Problem statement >>
All of the data needs to be repeated exactly.

Source data >>
-- START --

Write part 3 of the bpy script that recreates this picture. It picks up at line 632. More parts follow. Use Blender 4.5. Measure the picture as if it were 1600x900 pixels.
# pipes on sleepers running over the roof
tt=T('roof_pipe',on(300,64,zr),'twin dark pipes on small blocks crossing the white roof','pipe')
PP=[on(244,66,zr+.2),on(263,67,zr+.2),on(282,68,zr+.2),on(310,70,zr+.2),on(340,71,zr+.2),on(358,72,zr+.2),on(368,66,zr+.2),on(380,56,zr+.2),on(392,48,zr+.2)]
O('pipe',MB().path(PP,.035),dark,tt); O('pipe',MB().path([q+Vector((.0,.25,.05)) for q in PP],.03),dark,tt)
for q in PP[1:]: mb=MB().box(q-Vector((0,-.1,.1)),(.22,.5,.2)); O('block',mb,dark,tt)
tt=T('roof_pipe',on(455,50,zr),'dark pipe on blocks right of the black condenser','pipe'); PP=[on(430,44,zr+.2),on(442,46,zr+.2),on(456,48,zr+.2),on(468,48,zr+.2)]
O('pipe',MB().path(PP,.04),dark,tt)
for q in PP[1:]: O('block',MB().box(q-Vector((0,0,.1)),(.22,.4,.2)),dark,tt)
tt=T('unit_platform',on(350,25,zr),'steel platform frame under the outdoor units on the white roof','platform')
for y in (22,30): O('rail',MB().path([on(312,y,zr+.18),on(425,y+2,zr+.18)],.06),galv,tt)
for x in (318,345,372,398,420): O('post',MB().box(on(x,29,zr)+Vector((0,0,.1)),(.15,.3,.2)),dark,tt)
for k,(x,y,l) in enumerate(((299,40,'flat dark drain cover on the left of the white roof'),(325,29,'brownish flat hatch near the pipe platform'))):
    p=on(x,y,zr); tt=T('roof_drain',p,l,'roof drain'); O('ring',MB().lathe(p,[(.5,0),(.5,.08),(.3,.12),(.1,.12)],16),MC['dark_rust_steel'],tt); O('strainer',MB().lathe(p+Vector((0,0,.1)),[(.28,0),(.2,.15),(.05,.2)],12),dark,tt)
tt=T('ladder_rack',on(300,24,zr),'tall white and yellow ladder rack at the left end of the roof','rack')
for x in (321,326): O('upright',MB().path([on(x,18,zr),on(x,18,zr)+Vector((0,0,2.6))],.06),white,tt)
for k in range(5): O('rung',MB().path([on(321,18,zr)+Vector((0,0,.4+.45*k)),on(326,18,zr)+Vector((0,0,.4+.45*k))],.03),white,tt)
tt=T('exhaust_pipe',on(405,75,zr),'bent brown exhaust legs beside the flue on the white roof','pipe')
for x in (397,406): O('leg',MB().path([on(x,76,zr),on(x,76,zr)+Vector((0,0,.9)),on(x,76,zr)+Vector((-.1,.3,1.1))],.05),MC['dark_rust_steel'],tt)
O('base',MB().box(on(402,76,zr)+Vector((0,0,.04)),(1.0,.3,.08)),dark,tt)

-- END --

Expected answer >>
Write part 3 of the bpy script that recreates this picture. It picks up at line 632. More parts follow. Use Blender 4.5. Measure the picture as if it were 1600x900 pixels.
# pipes on sleepers running over the roof
tt=T('roof_pipe',on(300,64,zr),'twin dark pipes on small blocks crossing the white roof','pipe')
PP=[on(244,66,zr+.2),on(263,67,zr+.2),on(282,68,zr+.2),on(310,70,zr+.2),on(340,71,zr+.2),on(358,72,zr+.2),on(368,66,zr+.2),on(380,56,zr+.2),on(392,48,zr+.2)]
O('pipe',MB().path(PP,.035),dark,tt); O('pipe',MB().path([q+Vector((.0,.25,.05)) for q in PP],.03),dark,tt)
for q in PP[1:]: mb=MB().box(q-Vector((0,-.1,.1)),(.22,.5,.2)); O('block',mb,dark,tt)
tt=T('roof_pipe',on(455,50,zr),'dark pipe on blocks right of the black condenser','pipe'); PP=[on(430,44,zr+.2),on(442,46,zr+.2),on(456,48,zr+.2),on(468,48,zr+.2)]
O('pipe',MB().path(PP,.04),dark,tt)
for q in PP[1:]: O('block',MB().box(q-Vector((0,0,.1)),(.22,.4,.2)),dark,tt)
tt=T('unit_platform',on(350,25,zr),'steel platform frame under the outdoor units on the white roof','platform')
for y in (22,30): O('rail',MB().path([on(312,y,zr+.18),on(425,y+2,zr+.18)],.06),galv,tt)
for x in (318,345,372,398,420): O('post',MB().box(on(x,29,zr)+Vector((0,0,.1)),(.15,.3,.2)),dark,tt)
for k,(x,y,l) in enumerate(((299,40,'flat dark drain cover on the left of the white roof'),(325,29,'brownish flat hatch near the pipe platform'))):
    p=on(x,y,zr); tt=T('roof_drain',p,l,'roof drain'); O('ring',MB().lathe(p,[(.5,0),(.5,.08),(.3,.12),(.1,.12)],16),MC['dark_rust_steel'],tt); O('strainer',MB().lathe(p+Vector((0,0,.1)),[(.28,0),(.2,.15),(.05,.2)],12),dark,tt)
tt=T('ladder_rack',on(300,24,zr),'tall white and yellow ladder rack at the left end of the roof','rack')
for x in (321,326): O('upright',MB().path([on(x,18,zr),on(x,18,zr)+Vector((0,0,2.6))],.06),white,tt)
for k in range(5): O('rung',MB().path([on(321,18,zr)+Vector((0,0,.4+.45*k)),on(326,18,zr)+Vector((0,0,.4+.45*k))],.03),white,tt)
tt=T('exhaust_pipe',on(405,75,zr),'bent brown exhaust legs beside the flue on the white roof','pipe')
for x in (397,406): O('leg',MB().path([on(x,76,zr),on(x,76,zr)+Vector((0,0,.9)),on(x,76,zr)+Vector((-.1,.3,1.1))],.05),MC['dark_rust_steel'],tt)
O('base',MB().box(on(402,76,zr)+Vector((0,0,.04)),(1.0,.3,.08)),dark,tt)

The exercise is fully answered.